Intervention de Raphaël Liogier

Réunion du 21 janvier 2015 à 8h45
Commission d'enquête sur la surveillance des filières et des individus djihadistes

Raphaël Liogier, professeur des universités, directeur de l'observatoire du religieux à l'institut d'études politiques d'Aix-en-Provence :

Il est difficile de répondre à votre question en raison de l'absence de statistiques ethno-culturelles, mais on peut observer des tendances : la proportion de musulmans dans la population française ne s'accroît pas et on ne constate pas de mouvement de conversion massif, contrairement au néo-évangélisme qui recrute beaucoup, y compris en Seine-Saint-Denis.

Il existe une multitude de phénomènes de radicalisation.

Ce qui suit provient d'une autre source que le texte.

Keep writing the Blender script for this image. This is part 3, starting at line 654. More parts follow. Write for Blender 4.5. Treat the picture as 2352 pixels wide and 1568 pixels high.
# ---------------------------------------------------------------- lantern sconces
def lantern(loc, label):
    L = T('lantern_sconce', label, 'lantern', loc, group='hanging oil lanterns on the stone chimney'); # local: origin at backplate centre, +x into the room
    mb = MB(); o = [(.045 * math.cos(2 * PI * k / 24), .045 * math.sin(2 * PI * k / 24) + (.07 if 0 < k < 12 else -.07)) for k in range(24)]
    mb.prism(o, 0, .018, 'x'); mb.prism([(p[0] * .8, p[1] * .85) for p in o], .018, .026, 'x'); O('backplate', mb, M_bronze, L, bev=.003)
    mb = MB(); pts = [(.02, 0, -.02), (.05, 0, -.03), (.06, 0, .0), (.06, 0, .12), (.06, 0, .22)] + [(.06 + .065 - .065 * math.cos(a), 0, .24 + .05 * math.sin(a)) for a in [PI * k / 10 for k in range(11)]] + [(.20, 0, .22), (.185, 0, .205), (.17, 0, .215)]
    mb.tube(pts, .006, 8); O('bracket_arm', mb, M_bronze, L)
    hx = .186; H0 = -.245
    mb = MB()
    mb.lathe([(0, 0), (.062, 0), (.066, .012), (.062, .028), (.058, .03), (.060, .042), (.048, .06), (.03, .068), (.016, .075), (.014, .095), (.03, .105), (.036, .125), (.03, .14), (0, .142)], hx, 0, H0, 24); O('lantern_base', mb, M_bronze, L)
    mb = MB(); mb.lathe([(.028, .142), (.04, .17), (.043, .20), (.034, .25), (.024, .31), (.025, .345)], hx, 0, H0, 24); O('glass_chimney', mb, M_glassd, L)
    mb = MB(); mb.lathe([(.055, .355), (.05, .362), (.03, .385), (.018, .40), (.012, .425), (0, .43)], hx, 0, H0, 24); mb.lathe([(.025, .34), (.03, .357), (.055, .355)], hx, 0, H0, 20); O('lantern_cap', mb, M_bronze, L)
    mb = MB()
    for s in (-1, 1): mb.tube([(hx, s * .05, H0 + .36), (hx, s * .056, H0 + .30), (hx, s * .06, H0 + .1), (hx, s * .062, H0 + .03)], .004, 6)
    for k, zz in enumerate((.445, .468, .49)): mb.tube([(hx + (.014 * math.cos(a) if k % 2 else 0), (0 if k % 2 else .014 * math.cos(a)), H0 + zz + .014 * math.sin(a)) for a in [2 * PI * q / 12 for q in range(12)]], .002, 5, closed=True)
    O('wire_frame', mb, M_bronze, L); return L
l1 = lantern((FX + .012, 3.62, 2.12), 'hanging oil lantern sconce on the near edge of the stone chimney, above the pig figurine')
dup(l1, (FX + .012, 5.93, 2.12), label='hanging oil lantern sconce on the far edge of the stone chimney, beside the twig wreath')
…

Il convient ainsi de distinguer les radicalisations salafistes piétistes parfois individualistes et à la limite d'un ascétisme new age, qui constituent la tendance la plus dynamique depuis le début des années 2000 du phénomène de durcissement du discours, notamment antisémite, reposant sur une logique paranoïaque. Le problème d'appréhension du djihadisme réside dans le fait qu'il sort de ces catégories-là. 20 % des djihadistes ne sont pas nés dans un milieu musulman ; ils passent au djihadisme sans passer par la case « Islam » et ne sont pas contrôlés par la communauté.

La porosité existe d'autant plus que les idéologies précises et les organisations stables ont disparu ; voilà pourquoi nous devons qualifier ces groupes de filières plutôt que de réseaux. Ainsi, la logique de label a prévalu pour les revendications des attentats à Paris, les frères Kouachi agissant pour Al-Qaïda au Yémen et Amedy Coulibaly pour Daech, alors que ces organisations sont opposées. Le réseau n'existe pas tant que ne se constitue pas la cellule regroupant des individus qui se rencontrent et qui se forment à l'action armée. C'est à ce moment-là qu'ils deviennent musulmans, une fois entrés dans le djihadisme, et non pas l'inverse.